The city’s plan includes fifty million square feet of office space – including a landmark 65-story Tower and Convention Center, thirty million square feet of residential space, ten million square feet of retail, five million square feet of hotel space, and ten million square feet of green space. The developers hope that Songdo will become the business hub for multinational companies in Northeast Asia, due to its central location within the Yellow Sea Economic Basin – which comprises an economically active population of more than 200 million with a GDP of USD 1.3 trillion.

Perhaps it is not surprising that Songdo has been compared to Brasilia by some commentators. Brasilia was constructed from scratch in Brazil during the 1960′s. Website The Next American City notes that planned city developments, such as Brasilia, are not usually successful. Personally speaking, I would keep an open mind on the prospects for Songdo. One difference between Songdo and previous ‘planned’ cities is that Songdo is very much focused around business and technology, rather than social planning. However, this does not guarantee success.

The new city is of interest to this website because it appears to be designed with the intention of personalizing every aspect of life around the needs of the individual. This could be called ‘ubiquitous customization’ – using ubiquitous computing to tailor every aspect of everyday life to individual needs. Examples given by Victor Rozek include:

“…intelligent recycling bins that use RFID technology to credit recyclers when they drop in a bottle or a can; to the inspired, like smart-card house keys that can also be used for a wide range of services. A house key will allow residents to borrow a city-owned bicycle, access the subway, use the library, plug the parking meter, and who knows what else, maybe even order a pizza. Videoconferencing, whether between business enterprises or neighbors, will be available, as will video on demand.”

Some possible services take the ubiquitous customization a step further, to the point where the physical environment can change in real time to fit the needs of the individual at a particular moment. Rozek provides the example of “pressure sensitive floors for the elderly that can detect a fall and summon help”.

There are many reasons why Songdo might succeed, and many why it might not. These are examined in detail in both the IT Jungle and New American City articles.

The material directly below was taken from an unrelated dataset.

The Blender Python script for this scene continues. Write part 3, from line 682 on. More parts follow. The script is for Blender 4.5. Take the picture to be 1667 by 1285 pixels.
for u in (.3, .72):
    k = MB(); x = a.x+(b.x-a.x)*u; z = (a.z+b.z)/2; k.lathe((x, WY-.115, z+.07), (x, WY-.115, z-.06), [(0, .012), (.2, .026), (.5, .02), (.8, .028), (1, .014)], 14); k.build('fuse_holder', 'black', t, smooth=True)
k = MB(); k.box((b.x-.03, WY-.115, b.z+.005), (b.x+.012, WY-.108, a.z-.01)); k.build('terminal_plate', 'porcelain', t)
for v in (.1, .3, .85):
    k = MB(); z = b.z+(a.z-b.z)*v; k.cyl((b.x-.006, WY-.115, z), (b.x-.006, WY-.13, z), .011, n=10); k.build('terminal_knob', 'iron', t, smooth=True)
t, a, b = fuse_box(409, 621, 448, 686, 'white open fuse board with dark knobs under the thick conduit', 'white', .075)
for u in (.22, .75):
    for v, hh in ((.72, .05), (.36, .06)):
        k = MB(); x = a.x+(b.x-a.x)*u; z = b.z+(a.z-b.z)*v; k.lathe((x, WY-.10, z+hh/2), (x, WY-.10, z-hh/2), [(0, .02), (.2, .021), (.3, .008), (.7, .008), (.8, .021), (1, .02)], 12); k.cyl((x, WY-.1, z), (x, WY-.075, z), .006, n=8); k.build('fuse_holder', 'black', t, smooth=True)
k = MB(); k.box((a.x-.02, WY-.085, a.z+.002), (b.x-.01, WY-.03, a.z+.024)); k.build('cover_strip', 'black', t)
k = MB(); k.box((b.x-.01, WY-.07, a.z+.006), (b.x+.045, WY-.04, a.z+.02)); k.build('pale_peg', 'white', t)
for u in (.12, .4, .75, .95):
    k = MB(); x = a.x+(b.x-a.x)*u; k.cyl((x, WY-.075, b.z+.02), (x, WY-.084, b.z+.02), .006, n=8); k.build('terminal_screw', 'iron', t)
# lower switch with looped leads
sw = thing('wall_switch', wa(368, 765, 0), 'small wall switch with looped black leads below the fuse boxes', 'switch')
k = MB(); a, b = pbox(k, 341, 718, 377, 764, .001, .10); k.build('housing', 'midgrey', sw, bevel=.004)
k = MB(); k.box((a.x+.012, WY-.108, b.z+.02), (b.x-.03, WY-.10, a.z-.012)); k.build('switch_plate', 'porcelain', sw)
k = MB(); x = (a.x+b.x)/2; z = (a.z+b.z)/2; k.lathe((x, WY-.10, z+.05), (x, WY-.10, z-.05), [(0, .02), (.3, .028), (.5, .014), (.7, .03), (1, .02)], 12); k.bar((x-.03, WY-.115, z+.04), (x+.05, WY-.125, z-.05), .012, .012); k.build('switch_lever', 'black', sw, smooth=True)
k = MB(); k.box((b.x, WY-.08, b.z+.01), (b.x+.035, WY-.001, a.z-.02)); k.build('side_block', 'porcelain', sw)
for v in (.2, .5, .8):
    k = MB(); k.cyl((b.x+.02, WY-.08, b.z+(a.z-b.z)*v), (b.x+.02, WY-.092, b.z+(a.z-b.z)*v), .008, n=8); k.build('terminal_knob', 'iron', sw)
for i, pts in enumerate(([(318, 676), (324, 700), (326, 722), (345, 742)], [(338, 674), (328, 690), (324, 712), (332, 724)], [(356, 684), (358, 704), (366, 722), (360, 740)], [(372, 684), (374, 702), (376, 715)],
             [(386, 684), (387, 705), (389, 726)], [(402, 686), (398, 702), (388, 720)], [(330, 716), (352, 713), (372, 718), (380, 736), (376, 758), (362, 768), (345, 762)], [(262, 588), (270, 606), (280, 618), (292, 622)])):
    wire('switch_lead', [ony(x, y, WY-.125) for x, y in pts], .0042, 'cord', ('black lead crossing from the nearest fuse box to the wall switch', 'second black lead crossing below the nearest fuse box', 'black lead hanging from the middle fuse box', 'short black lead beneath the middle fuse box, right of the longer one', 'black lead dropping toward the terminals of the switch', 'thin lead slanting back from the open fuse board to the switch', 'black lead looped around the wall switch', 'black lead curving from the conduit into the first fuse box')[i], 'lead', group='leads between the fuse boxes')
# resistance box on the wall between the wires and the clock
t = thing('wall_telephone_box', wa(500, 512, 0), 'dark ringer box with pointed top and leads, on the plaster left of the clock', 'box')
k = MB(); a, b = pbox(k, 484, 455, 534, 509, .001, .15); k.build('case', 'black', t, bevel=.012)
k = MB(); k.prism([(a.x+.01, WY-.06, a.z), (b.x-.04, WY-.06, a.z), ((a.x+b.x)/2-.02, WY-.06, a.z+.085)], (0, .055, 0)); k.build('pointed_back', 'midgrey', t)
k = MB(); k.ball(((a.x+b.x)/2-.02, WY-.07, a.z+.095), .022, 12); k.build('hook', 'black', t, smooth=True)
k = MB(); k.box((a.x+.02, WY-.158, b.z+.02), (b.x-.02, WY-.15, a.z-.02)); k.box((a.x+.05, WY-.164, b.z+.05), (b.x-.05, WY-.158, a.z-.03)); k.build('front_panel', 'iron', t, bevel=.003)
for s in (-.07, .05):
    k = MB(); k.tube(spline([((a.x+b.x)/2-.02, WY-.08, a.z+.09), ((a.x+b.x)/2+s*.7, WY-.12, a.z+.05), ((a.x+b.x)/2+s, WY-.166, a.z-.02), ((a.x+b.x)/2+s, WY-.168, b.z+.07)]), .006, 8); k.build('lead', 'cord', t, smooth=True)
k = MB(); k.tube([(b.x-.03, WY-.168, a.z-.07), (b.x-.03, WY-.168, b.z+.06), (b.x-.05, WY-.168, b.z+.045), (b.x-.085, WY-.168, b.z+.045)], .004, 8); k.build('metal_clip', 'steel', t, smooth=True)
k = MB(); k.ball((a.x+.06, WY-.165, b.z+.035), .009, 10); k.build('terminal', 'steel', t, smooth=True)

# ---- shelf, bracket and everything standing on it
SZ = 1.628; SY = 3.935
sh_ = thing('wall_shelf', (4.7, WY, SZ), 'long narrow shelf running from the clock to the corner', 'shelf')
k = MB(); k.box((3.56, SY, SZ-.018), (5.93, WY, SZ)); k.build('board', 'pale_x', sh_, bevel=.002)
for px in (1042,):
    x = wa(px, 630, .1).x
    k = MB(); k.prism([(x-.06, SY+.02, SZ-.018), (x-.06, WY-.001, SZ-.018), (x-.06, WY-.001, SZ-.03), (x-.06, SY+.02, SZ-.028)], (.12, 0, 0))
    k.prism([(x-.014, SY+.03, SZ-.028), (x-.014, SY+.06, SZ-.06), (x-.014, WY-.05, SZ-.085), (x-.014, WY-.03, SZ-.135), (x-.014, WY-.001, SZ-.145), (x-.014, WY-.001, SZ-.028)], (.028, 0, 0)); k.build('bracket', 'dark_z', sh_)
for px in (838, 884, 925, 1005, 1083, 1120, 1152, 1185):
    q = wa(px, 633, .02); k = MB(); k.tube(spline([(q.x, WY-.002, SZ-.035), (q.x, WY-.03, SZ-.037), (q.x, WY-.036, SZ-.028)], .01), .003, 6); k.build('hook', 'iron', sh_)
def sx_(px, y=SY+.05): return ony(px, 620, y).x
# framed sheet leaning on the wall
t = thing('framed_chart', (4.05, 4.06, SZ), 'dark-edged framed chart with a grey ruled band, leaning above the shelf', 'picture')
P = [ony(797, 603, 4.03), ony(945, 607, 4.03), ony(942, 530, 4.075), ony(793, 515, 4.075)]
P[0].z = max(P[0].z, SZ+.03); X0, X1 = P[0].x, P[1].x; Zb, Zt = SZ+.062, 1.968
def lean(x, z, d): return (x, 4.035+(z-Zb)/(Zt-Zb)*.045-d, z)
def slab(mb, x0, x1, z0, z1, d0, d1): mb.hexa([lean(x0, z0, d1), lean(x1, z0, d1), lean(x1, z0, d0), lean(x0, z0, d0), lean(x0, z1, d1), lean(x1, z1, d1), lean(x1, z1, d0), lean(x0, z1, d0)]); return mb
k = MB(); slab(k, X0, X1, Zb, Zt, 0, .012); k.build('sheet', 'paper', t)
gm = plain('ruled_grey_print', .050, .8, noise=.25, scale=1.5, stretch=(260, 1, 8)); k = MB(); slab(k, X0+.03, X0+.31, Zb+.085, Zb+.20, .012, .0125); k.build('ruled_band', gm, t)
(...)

The principal concerns relate to the ability of Songdo to persuade residents to stay long term, and the issue of how to accomodate the many people who will be needed to fill lower-income jobs in the new city.

Ubiquitous customization, and real time ubiquitous customization, are a natural extension of ubiquitous computing. While the initial wave of services that are based on UC will be those that are purely digital, it is only a matter of time before UC is combined with intelligent materials to create a world where physical objects can change their characteristics in real time to fit the users needs, not just when they buy something, but each time they use it.